Pictures do not belong in your copy. Repeat all the other data exactly.

--- Start Data ---

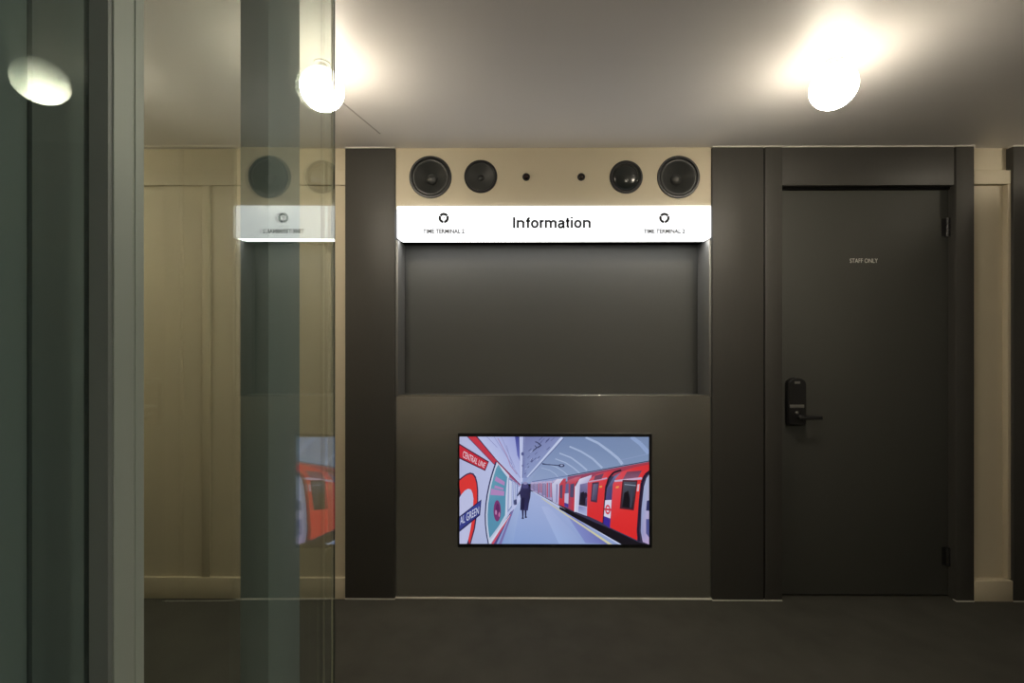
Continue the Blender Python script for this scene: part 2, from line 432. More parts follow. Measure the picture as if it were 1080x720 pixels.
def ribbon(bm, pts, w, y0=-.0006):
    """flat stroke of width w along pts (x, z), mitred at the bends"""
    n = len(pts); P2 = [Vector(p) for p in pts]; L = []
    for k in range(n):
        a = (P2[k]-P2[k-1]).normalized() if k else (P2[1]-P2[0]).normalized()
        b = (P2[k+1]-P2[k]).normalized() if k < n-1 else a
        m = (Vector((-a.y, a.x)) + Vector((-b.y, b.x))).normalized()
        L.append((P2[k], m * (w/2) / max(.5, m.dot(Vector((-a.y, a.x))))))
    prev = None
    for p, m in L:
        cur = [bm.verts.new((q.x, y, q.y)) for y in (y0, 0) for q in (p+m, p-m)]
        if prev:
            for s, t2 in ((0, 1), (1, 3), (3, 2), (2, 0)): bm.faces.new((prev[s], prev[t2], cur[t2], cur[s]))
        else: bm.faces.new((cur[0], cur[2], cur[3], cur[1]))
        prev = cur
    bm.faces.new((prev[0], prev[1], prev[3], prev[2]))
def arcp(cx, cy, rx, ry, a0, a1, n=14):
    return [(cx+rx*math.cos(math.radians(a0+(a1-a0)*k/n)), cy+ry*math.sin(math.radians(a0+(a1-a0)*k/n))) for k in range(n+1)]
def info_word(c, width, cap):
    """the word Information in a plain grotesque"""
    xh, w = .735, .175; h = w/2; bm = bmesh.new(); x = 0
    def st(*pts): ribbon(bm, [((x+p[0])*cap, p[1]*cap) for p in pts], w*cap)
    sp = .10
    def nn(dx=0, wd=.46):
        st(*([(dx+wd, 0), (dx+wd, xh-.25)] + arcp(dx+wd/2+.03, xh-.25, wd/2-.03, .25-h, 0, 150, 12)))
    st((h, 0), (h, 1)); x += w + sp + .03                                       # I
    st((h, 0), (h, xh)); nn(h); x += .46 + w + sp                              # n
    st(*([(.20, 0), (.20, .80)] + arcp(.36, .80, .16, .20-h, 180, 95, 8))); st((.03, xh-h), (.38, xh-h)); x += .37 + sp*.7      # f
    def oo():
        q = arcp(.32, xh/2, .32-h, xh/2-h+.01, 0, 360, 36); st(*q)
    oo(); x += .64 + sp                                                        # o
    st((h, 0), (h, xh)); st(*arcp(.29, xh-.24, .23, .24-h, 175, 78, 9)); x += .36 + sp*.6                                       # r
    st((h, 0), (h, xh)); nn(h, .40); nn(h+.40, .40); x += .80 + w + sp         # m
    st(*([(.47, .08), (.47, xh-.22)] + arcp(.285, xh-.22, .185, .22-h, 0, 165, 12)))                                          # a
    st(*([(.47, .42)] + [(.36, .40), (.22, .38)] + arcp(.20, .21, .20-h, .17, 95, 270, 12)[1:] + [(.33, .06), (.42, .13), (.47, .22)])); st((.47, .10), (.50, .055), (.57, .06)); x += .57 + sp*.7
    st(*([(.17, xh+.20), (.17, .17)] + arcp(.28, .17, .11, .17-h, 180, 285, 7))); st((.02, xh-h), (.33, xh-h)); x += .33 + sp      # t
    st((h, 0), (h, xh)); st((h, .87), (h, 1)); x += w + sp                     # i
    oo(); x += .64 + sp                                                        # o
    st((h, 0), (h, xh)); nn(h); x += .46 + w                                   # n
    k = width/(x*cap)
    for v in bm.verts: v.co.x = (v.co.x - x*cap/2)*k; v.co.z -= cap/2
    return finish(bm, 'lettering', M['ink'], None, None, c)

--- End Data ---

§ Response to this exercise:
Continue the Blender Python script for this scene: part 2, from line 432. More parts follow. Measure the picture as if it were 1080x720 pixels.
def ribbon(bm, pts, w, y0=-.0006):
    """flat stroke of width w along pts (x, z), mitred at the bends"""
    n = len(pts); P2 = [Vector(p) for p in pts]; L = []
    for k in range(n):
        a = (P2[k]-P2[k-1]).normalized() if k else (P2[1]-P2[0]).normalized()
        b = (P2[k+1]-P2[k]).normalized() if k < n-1 else a
        m = (Vector((-a.y, a.x)) + Vector((-b.y, b.x))).normalized()
        L.append((P2[k], m * (w/2) / max(.5, m.dot(Vector((-a.y, a.x))))))
    prev = None
    for p, m in L:
        cur = [bm.verts.new((q.x, y, q.y)) for y in (y0, 0) for q in (p+m, p-m)]
        if prev:
            for s, t2 in ((0, 1), (1, 3), (3, 2), (2, 0)): bm.faces.new((prev[s], prev[t2], cur[t2], cur[s]))
        else: bm.faces.new((cur[0], cur[2], cur[3], cur[1]))
        prev = cur
    bm.faces.new((prev[0], prev[1], prev[3], prev[2]))
def arcp(cx, cy, rx, ry, a0, a1, n=14):
    return [(cx+rx*math.cos(math.radians(a0+(a1-a0)*k/n)), cy+ry*math.sin(math.radians(a0+(a1-a0)*k/n))) for k in range(n+1)]
def info_word(c, width, cap):
    """the word Information in a plain grotesque"""
    xh, w = .735, .175; h = w/2; bm = bmesh.new(); x = 0
    def st(*pts): ribbon(bm, [((x+p[0])*cap, p[1]*cap) for p in pts], w*cap)
    sp = .10
    def nn(dx=0, wd=.46):
        st(*([(dx+wd, 0), (dx+wd, xh-.25)] + arcp(dx+wd/2+.03, xh-.25, wd/2-.03, .25-h, 0, 150, 12)))
    st((h, 0), (h, 1)); x += w + sp + .03                                       # I
    st((h, 0), (h, xh)); nn(h); x += .46 + w + sp                              # n
    st(*([(.20, 0), (.20, .80)] + arcp(.36, .80, .16, .20-h, 180, 95, 8))); st((.03, xh-h), (.38, xh-h)); x += .37 + sp*.7      # f
    def oo():
        q = arcp(.32, xh/2, .32-h, xh/2-h+.01, 0, 360, 36); st(*q)
    oo(); x += .64 + sp                                                        # o
    st((h, 0), (h, xh)); st(*arcp(.29, xh-.24, .23, .24-h, 175, 78, 9)); x += .36 + sp*.6                                       # r
    st((h, 0), (h, xh)); nn(h, .40); nn(h+.40, .40); x += .80 + w + sp         # m
    st(*([(.47, .08), (.47, xh-.22)] + arcp(.285, xh-.22, .185, .22-h, 0, 165, 12)))                                          # a
    st(*([(.47, .42)] + [(.36, .40), (.22, .38)] + arcp(.20, .21, .20-h, .17, 95, 270, 12)[1:] + [(.33, .06), (.42, .13), (.47, .22)])); st((.47, .10), (.50, .055), (.57, .06)); x += .57 + sp*.7
    st(*([(.17, xh+.20), (.17, .17)] + arcp(.28, .17, .11, .17-h, 180, 285, 7))); st((.02, xh-h), (.33, xh-h)); x += .33 + sp      # t
    st((h, 0), (h, xh)); st((h, .87), (h, 1)); x += w + sp                     # i
    oo(); x += .64 + sp                                                        # o
    st((h, 0), (h, xh)); nn(h); x += .46 + w                                   # n
    k = width/(x*cap)
    for v in bm.verts: v.co.x = (v.co.x - x*cap/2)*k; v.co.z -= cap/2
    return finish(bm, 'lettering', M['ink'], None, None, c)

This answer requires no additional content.